** Begin **

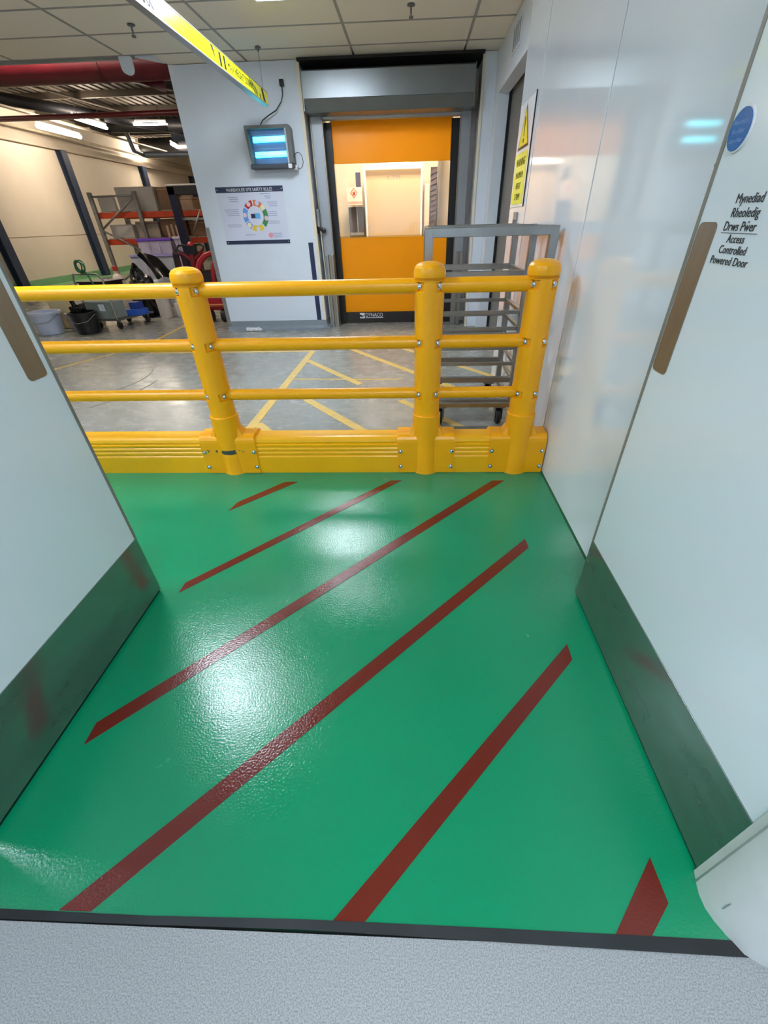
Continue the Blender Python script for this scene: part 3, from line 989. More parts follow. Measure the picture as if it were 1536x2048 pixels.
def scuffed():
    m = yel.copy()
    m.name = 'barrier_yellow_scuffed'
    N, L = m.node_tree.nodes, m.node_tree.links
    b = N['Principled BSDF']
    old = b.inputs['Base Color'].links[0].from_socket
    geo = N.new('ShaderNodeNewGeometry')
    sep = N.new('ShaderNodeSeparateXYZ')
    L.new(geo.outputs['Position'], sep.inputs[0])
    dz = N.new('ShaderNodeMath')
    dz.operation = 'SUBTRACT'
    dz.inputs[1].default_value = 0.150
    L.new(sep.outputs['Z'], dz.inputs[0])
    ab = N.new('ShaderNodeMath')
    ab.operation = 'ABSOLUTE'
    L.new(dz.outputs[0], ab.inputs[0])
    band = N.new('ShaderNodeMapRange')
    band.inputs[1].default_value = 0.026
    band.inputs[2].default_value = 0.010
    L.new(ab.outputs[0], band.inputs[0])
    n = N.new('ShaderNodeTexNoise')
    n.inputs['Scale'].default_value = 38
    n.inputs['Detail'].default_value = 5
    L.new(geo.outputs['Position'], n.inputs['Vector'])
    # stronger on the round sleeve that sticks out than on the flats
    yy = N.new('ShaderNodeMapRange')
    yy.inputs[1].default_value = 2.309
    yy.inputs[2].default_value = 2.300
    yy.inputs[3].default_value = -0.04
    yy.inputs[4].default_value = 0.22
    L.new(sep.outputs['Y'], yy.inputs[0])
    ad = N.new('ShaderNodeMath')
    ad.operation = 'ADD'
    L.new(n.outputs['Fac'], ad.inputs[0])
    L.new(yy.outputs[0], ad.inputs[1])
    mu = N.new('ShaderNodeMath')
    mu.operation = 'MULTIPLY'
    L.new(ad.outputs[0], mu.inputs[0])
    L.new(band.outputs[0], mu.inputs[1])
    th = N.new('ShaderNodeMapRange')
    th.inputs[1].default_value = 0.54
    th.inputs[2].default_value = 0.6
    L.new(mu.outputs[0], th.inputs[0])
    mx = N.new('ShaderNodeMix')
    mx.data_type = 'RGBA'
    L.new(th.outputs[0], mx.inputs[0])
    L.new(old, mx.inputs[6])
    mx.inputs[7].default_value = lin('3F4744')
    L.new(mx.outputs[2], b.inputs['Base Color'])
    return m


yel_s = scuffed()


def post_mesh():
    """post with recessed pockets for the rail bolts; local origin on the floor at the axis"""
    zs = [0.30, 0.34]
    for z in RZ[::-1]:
        zs += [z - 0.06, z - 0.032, z - 0.0215, z - 0.019, z - 0.008, z + 0.008, z + 0.019, z + 0.0215, z + 0.032, z + 0.06]
    zs += [1.036]
    top = [(0.0752, 1.041), (0.0725, 1.044), (0.0725, 1.046), (0.0762, 1.049), (0.0775, 1.056), (0.0780, 1.070), (0.074, 1.088), (0.064, 1.100), (0.045, 1.109), (0.02, 1.113), (0.001, 1.1135)]
    seg = 80
    bm = bmesh.new()
    rings = []

    def rad(a, z):
        r = 0.0725
        for zr in RZ:
            d = abs(z - zr)
            if d < 0.055:
                r += 0.0025 * (1 - d / 0.055)
            if d < 0.0215:
                for s_ in (-1, 1):
                    # angle from the front (-Y)
                    t_ = math.degrees(a) * s_
                    if 24 < t_ < 78:
                        e = min((t_ - 24) / 4, (78 - t_) / 4, 1) * min((0.0215 - d) / 0.0025, 1)
                        r -= 0.016 * max(0, e)
        return r
    for z in zs:
        ring = []
        for k in range(seg):
            a = -PI + 2 * PI * k / seg
            r = rad(a, z)
            if z > 1.03:
                r = 0.0755
            ring.append(bm.verts.new((r * math.sin(a), -r * math.cos(a), z)))
        rings.append(ring)
    for r, z in top:
        rings.append([bm.verts.new((r * math.sin(-PI + 2 * PI * k / seg), -r * math.cos(-PI + 2 * PI * k / seg), z)) for k in range(seg)])
    for a, c in zip(rings, rings[1:]):
        for k in range(seg):
            f = bm.faces.new((a[k], a[(k + 1) % seg], c[(k + 1) % seg], c[k]))
            f.smooth = True
    bm.faces.new(rings[0][::-1])
    bm.faces.new(rings[-1])
    bmesh.ops.recalc_face_normals(bm, faces=bm.faces)
    sharpen(bm, 0.42)
    me = bpy.data.meshes.new('post')
    bm.to_mesh(me)
    bm.free()
    me.materials.append(yel)
    return me


bar_t = thing('guard_barrier', 'yellow plastic guard barrier with three posts, three rails and a ribbed kerb', 'barrier', (0, YP, 0))
PM = post_mesh()


def bolt(x, y, z, par, r=0.0095):
    return MB().lathe([(r * 1.5, 0.002), (r * 1.5, -0.001), (r * 1.0, -0.0015), (r, -0.006), (r * 0.6, -0.0085), (0.001, -0.009)], x, y, z, 10, 'Y').build('bolt', bolt_m, par)


for i, px in enumerate(PX):
    p = bpy.data.objects.new('post', PM)
    COL.objects.link(p)
    p.parent = bar_t
    p.location = (px, 0, 0)
    for z in RZ:
        for s_ in (-1, 1):
            t_ = math.radians(50) * s_
            o = bolt(0.0615 * math.sin(t_), -0.0615 * math.cos(t_) - 0.002, z, p, 0.0085)
    m_ = yel_s if i == 0 else yel
    # sleeve and wrap-round bracket at the foot
    sl = MB()
    sl.lathe([(0.0775, 0.366), (0.0805, 0.362), (0.0815, 0.25), (0.0825, 0.02), (0.087, 0.006), (0.088, 0.0)], px, YP, 0, 48)
    sl_o = sl.build('post_sleeve', m_, bar_t)
    w = 0.1715
    x0, x1 = px - w, px + w
    if i == 2:
        x1 = XW - 0.006
    bk = MB()
    pf = [(YB - 0.004, 0.003), (YB - 0.004, 0.205), (YB - 0.002, 0.222), (YB + 0.006, 0.236), (YB + 0.022, 0.246), (YB + 0.04, 0.25),
          (YB + 0.12, 0.25), (YB + 0.14, 0.242), (YB + 0.155, 0.22), (YB + 0.16, 0.2), (YB + 0.16, 0.003)]
    bk.prism(pf, 'X', x0, x1, False)
    bmesh.ops.bevel(bk.b, geom=[e for e in bk.b.edges if abs(e.verts[0].co.x - e.verts[1].co.x) < 1e-5 and not (e.verts[0].co.z < .01 and e.verts[1].co.z < .01)], offset=0.004, segments=2, affect='EDGES')
    bk_o = bk.build('foot_bracket', m_, bar_t)
    # sloping shoulders between bracket and sleeve
    for s_ in (-1, 1):
        MB().hexa([(px + s_ * 0.07, YP - 0.05, 0.24), (px + s_ * 0.102, YP - 0.045, 0.24), (px + s_ * 0.102, YP + 0.045, 0.24), (px + s_ * 0.07, YP + 0.05, 0.24),
                   (px + s_ * 0.07, YP - 0.035, 0.285), (px + s_ * 0.078, YP - 0.035, 0.285), (px + s_ * 0.078, YP + 0.035, 0.285), (px + s_ * 0.07, YP + 0.035, 0.285)]).build('shoulder', m_, bar_t)
    for bx_ in (x0 + 0.018, x1 - 0.018):
        for z in (0.147, 0.046):
            bolt(bx_, YB - 0.006, z, bk_o, 0.0085)

spans = [(-3.4, PX[0] - 0.055), (PX[0] + 0.055, PX[1] - 0.055), (PX[1] + 0.055, PX[2] - 0.055)]
for a_, b_ in spans:
    for z, r in zip(RZ, (0.0345, 0.0325, 0.0305)):
        MB().tube([(a_, YP, z), (b_, YP, z)], r, 28).build('rail', yel, bar_t)
kp = [(YB + .004, 0.0), (YB + .002, 0.108), (YB + .006, 0.114), (YB + .010, 0.118), (YB + .004, 0.124), (YB + .003, 0.136), (YB + .006, 0.141), (YB + .010, 0.145), (YB + .004, 0.151),
      (YB + .003, 0.162), (YB + .006, 0.167), (YB + .010, 0.171), (YB + .005, 0.177), (YB + .004, 0.188), (YB + .012, 0.192), (YB + .008, 0.205), (YB + .013, 0.220), (YB + .024, 0.230), (YB + .04, 0.234),
      (YB + .115, 0.234), (YB + .135, 0.228), (YB + .15, 0.21), (YB + .152, 0.0)]
for a_, b_ in ((-3.4, PX[0] - 0.16), (PX[0] + 0.16, PX[1] - 0.16), (PX[1] + 0.16, PX[2] - 0.16)):
    MB().prism(kp, 'X', a_, b_, False).build('kerb_beam', yel2, bar_t)

# ------------------------------------------------------------------ stainless rack trolley behind the barrier
rk = thing('rack_trolley', 'empty stainless steel tray rack on castors behind the barrier by the right wall', 'trolley', (0.4, 3.1, 0))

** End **

What the task asks. Quote, please, every line of the material above from its start through the line that has "yel_s = scuffed()", reproducing the words exactly and dropping any images.

Full answer.
Continue the Blender Python script for this scene: part 3, from line 989. More parts follow. Measure the picture as if it were 1536x2048 pixels.
def scuffed():
    m = yel.copy()
    m.name = 'barrier_yellow_scuffed'
    N, L = m.node_tree.nodes, m.node_tree.links
    b = N['Principled BSDF']
    old = b.inputs['Base Color'].links[0].from_socket
    geo = N.new('ShaderNodeNewGeometry')
    sep = N.new('ShaderNodeSeparateXYZ')
    L.new(geo.outputs['Position'], sep.inputs[0])
    dz = N.new('ShaderNodeMath')
    dz.operation = 'SUBTRACT'
    dz.inputs[1].default_value = 0.150
    L.new(sep.outputs['Z'], dz.inputs[0])
    ab = N.new('ShaderNodeMath')
    ab.operation = 'ABSOLUTE'
    L.new(dz.outputs[0], ab.inputs[0])
    band = N.new('ShaderNodeMapRange')
    band.inputs[1].default_value = 0.026
    band.inputs[2].default_value = 0.010
    L.new(ab.outputs[0], band.inputs[0])
    n = N.new('ShaderNodeTexNoise')
    n.inputs['Scale'].default_value = 38
    n.inputs['Detail'].default_value = 5
    L.new(geo.outputs['Position'], n.inputs['Vector'])
    # stronger on the round sleeve that sticks out than on the flats
    yy = N.new('ShaderNodeMapRange')
    yy.inputs[1].default_value = 2.309
    yy.inputs[2].default_value = 2.300
    yy.inputs[3].default_value = -0.04
    yy.inputs[4].default_value = 0.22
    L.new(sep.outputs['Y'], yy.inputs[0])
    ad = N.new('ShaderNodeMath')
    ad.operation = 'ADD'
    L.new(n.outputs['Fac'], ad.inputs[0])
    L.new(yy.outputs[0], ad.inputs[1])
    mu = N.new('ShaderNodeMath')
    mu.operation = 'MULTIPLY'
    L.new(ad.outputs[0], mu.inputs[0])
    L.new(band.outputs[0], mu.inputs[1])
    th = N.new('ShaderNodeMapRange')
    th.inputs[1].default_value = 0.54
    th.inputs[2].default_value = 0.6
    L.new(mu.outputs[0], th.inputs[0])
    mx = N.new('ShaderNodeMix')
    mx.data_type = 'RGBA'
    L.new(th.outputs[0], mx.inputs[0])
    L.new(old, mx.inputs[6])
    mx.inputs[7].default_value = lin('3F4744')
    L.new(mx.outputs[2], b.inputs['Base Color'])
    return m


yel_s = scuffed()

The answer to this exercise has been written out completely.